WHAT IS BEING ASKED — Reproduce the data below in full and exclude every picture.

DATA SEGMENT —
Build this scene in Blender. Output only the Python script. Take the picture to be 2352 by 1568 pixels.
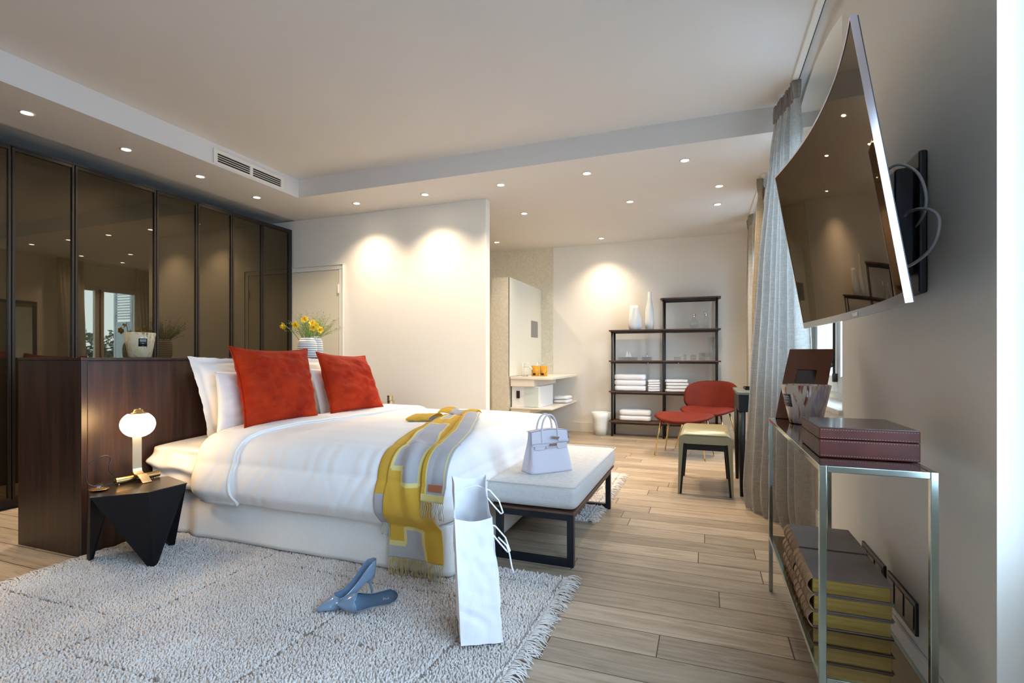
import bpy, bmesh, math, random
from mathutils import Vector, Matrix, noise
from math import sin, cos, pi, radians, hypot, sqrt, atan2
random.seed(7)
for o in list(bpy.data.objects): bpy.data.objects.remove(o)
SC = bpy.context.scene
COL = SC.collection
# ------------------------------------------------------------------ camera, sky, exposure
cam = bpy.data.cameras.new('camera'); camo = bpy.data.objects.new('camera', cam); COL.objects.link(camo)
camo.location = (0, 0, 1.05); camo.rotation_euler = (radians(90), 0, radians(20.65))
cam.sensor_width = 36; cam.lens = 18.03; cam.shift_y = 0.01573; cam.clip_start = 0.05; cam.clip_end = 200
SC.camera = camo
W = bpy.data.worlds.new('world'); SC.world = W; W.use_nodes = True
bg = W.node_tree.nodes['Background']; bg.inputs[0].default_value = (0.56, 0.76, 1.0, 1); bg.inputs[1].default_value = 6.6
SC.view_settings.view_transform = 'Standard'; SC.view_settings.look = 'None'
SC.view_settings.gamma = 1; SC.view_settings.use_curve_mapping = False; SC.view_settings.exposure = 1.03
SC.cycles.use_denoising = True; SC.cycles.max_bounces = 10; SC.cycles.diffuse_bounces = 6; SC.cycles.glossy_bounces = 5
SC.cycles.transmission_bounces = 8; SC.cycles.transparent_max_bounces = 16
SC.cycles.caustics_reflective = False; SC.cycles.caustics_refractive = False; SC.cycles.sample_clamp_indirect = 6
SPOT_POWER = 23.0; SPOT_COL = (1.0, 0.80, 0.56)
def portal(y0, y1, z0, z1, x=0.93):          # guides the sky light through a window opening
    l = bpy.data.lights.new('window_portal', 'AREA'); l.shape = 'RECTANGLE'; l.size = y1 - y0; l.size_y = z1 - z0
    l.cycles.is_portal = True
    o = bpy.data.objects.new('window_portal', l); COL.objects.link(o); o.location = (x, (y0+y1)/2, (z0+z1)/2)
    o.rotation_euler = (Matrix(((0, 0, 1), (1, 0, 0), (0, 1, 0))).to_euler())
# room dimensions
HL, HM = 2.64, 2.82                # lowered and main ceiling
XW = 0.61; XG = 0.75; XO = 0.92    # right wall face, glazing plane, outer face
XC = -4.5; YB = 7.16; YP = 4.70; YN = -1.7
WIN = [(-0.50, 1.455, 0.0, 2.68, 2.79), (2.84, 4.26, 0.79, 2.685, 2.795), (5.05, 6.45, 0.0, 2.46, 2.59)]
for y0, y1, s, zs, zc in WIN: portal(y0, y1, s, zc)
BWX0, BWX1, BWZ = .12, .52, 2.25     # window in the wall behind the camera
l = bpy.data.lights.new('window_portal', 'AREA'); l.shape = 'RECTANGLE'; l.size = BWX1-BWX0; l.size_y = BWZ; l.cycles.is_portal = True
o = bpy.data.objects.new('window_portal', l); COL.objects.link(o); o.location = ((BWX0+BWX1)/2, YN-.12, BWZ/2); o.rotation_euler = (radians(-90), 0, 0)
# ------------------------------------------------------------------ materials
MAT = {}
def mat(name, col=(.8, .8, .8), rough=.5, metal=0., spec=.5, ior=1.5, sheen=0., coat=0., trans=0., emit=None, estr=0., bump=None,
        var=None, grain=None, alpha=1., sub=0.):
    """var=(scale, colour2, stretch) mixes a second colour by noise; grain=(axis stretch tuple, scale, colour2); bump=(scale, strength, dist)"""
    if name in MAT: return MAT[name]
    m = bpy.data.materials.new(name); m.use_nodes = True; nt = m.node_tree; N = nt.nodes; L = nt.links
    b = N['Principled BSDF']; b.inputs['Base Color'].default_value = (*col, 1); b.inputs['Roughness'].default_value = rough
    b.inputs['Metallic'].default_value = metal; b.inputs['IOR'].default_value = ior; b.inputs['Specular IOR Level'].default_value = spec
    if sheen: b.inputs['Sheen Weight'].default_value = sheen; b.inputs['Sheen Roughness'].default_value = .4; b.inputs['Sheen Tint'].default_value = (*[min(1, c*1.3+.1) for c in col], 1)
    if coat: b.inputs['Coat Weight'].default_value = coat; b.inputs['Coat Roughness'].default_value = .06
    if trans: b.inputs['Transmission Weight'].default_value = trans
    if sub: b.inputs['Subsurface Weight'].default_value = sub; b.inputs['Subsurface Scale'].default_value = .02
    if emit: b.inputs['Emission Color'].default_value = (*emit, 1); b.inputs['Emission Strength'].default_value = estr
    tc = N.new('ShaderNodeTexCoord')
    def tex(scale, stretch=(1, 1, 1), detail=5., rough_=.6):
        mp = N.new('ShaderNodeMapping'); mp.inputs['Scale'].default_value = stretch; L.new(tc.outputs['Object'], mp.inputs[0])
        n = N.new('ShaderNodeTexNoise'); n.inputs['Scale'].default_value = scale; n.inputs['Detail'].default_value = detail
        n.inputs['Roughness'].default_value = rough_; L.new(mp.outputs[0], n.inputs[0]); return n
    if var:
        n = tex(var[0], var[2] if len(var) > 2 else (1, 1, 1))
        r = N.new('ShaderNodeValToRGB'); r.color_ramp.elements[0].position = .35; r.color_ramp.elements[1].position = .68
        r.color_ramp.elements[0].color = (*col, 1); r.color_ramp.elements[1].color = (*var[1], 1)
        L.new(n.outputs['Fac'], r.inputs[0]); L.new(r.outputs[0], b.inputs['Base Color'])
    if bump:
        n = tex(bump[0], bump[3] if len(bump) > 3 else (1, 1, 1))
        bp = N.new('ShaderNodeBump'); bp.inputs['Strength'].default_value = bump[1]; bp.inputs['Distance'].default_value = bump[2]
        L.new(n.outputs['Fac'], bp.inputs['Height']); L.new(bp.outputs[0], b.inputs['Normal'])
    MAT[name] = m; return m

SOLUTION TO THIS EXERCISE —
Build this scene in Blender. Output only the Python script. Take the picture to be 2352 by 1568 pixels.
import bpy, bmesh, math, random
from mathutils import Vector, Matrix, noise
from math import sin, cos, pi, radians, hypot, sqrt, atan2
random.seed(7)
for o in list(bpy.data.objects): bpy.data.objects.remove(o)
SC = bpy.context.scene
COL = SC.collection
# ------------------------------------------------------------------ camera, sky, exposure
cam = bpy.data.cameras.new('camera'); camo = bpy.data.objects.new('camera', cam); COL.objects.link(camo)
camo.location = (0, 0, 1.05); camo.rotation_euler = (radians(90), 0, radians(20.65))
cam.sensor_width = 36; cam.lens = 18.03; cam.shift_y = 0.01573; cam.clip_start = 0.05; cam.clip_end = 200
SC.camera = camo
W = bpy.data.worlds.new('world'); SC.world = W; W.use_nodes = True
bg = W.node_tree.nodes['Background']; bg.inputs[0].default_value = (0.56, 0.76, 1.0, 1); bg.inputs[1].default_value = 6.6
SC.view_settings.view_transform = 'Standard'; SC.view_settings.look = 'None'
SC.view_settings.gamma = 1; SC.view_settings.use_curve_mapping = False; SC.view_settings.exposure = 1.03
SC.cycles.use_denoising = True; SC.cycles.max_bounces = 10; SC.cycles.diffuse_bounces = 6; SC.cycles.glossy_bounces = 5
SC.cycles.transmission_bounces = 8; SC.cycles.transparent_max_bounces = 16
SC.cycles.caustics_reflective = False; SC.cycles.caustics_refractive = False; SC.cycles.sample_clamp_indirect = 6
SPOT_POWER = 23.0; SPOT_COL = (1.0, 0.80, 0.56)
def portal(y0, y1, z0, z1, x=0.93):          # guides the sky light through a window opening
    l = bpy.data.lights.new('window_portal', 'AREA'); l.shape = 'RECTANGLE'; l.size = y1 - y0; l.size_y = z1 - z0
    l.cycles.is_portal = True
    o = bpy.data.objects.new('window_portal', l); COL.objects.link(o); o.location = (x, (y0+y1)/2, (z0+z1)/2)
    o.rotation_euler = (Matrix(((0, 0, 1), (1, 0, 0), (0, 1, 0))).to_euler())
# room dimensions
HL, HM = 2.64, 2.82                # lowered and main ceiling
XW = 0.61; XG = 0.75; XO = 0.92    # right wall face, glazing plane, outer face
XC = -4.5; YB = 7.16; YP = 4.70; YN = -1.7
WIN = [(-0.50, 1.455, 0.0, 2.68, 2.79), (2.84, 4.26, 0.79, 2.685, 2.795), (5.05, 6.45, 0.0, 2.46, 2.59)]
for y0, y1, s, zs, zc in WIN: portal(y0, y1, s, zc)
BWX0, BWX1, BWZ = .12, .52, 2.25     # window in the wall behind the camera
l = bpy.data.lights.new('window_portal', 'AREA'); l.shape = 'RECTANGLE'; l.size = BWX1-BWX0; l.size_y = BWZ; l.cycles.is_portal = True
o = bpy.data.objects.new('window_portal', l); COL.objects.link(o); o.location = ((BWX0+BWX1)/2, YN-.12, BWZ/2); o.rotation_euler = (radians(-90), 0, 0)
# ------------------------------------------------------------------ materials
MAT = {}
def mat(name, col=(.8, .8, .8), rough=.5, metal=0., spec=.5, ior=1.5, sheen=0., coat=0., trans=0., emit=None, estr=0., bump=None,
        var=None, grain=None, alpha=1., sub=0.):
    """var=(scale, colour2, stretch) mixes a second colour by noise; grain=(axis stretch tuple, scale, colour2); bump=(scale, strength, dist)"""
    if name in MAT: return MAT[name]
    m = bpy.data.materials.new(name); m.use_nodes = True; nt = m.node_tree; N = nt.nodes; L = nt.links
    b = N['Principled BSDF']; b.inputs['Base Color'].default_value = (*col, 1); b.inputs['Roughness'].default_value = rough
    b.inputs['Metallic'].default_value = metal; b.inputs['IOR'].default_value = ior; b.inputs['Specular IOR Level'].default_value = spec
    if sheen: b.inputs['Sheen Weight'].default_value = sheen; b.inputs['Sheen Roughness'].default_value = .4; b.inputs['Sheen Tint'].default_value = (*[min(1, c*1.3+.1) for c in col], 1)
    if coat: b.inputs['Coat Weight'].default_value = coat; b.inputs['Coat Roughness'].default_value = .06
    if trans: b.inputs['Transmission Weight'].default_value = trans
    if sub: b.inputs['Subsurface Weight'].default_value = sub; b.inputs['Subsurface Scale'].default_value = .02
    if emit: b.inputs['Emission Color'].default_value = (*emit, 1); b.inputs['Emission Strength'].default_value = estr
    tc = N.new('ShaderNodeTexCoord')
    def tex(scale, stretch=(1, 1, 1), detail=5., rough_=.6):
        mp = N.new('ShaderNodeMapping'); mp.inputs['Scale'].default_value = stretch; L.new(tc.outputs['Object'], mp.inputs[0])
        n = N.new('ShaderNodeTexNoise'); n.inputs['Scale'].default_value = scale; n.inputs['Detail'].default_value = detail
        n.inputs['Roughness'].default_value = rough_; L.new(mp.outputs[0], n.inputs[0]); return n
    if var:
        n = tex(var[0], var[2] if len(var) > 2 else (1, 1, 1))
        r = N.new('ShaderNodeValToRGB'); r.color_ramp.elements[0].position = .35; r.color_ramp.elements[1].position = .68
        r.color_ramp.elements[0].color = (*col, 1); r.color_ramp.elements[1].color = (*var[1], 1)
        L.new(n.outputs['Fac'], r.inputs[0]); L.new(r.outputs[0], b.inputs['Base Color'])
    if bump:
        n = tex(bump[0], bump[3] if len(bump) > 3 else (1, 1, 1))
        bp = N.new('ShaderNodeBump'); bp.inputs['Strength'].default_value = bump[1]; bp.inputs['Distance'].default_value = bump[2]
        L.new(n.outputs['Fac'], bp.inputs['Height']); L.new(bp.outputs[0], b.inputs['Normal'])
    MAT[name] = m; return m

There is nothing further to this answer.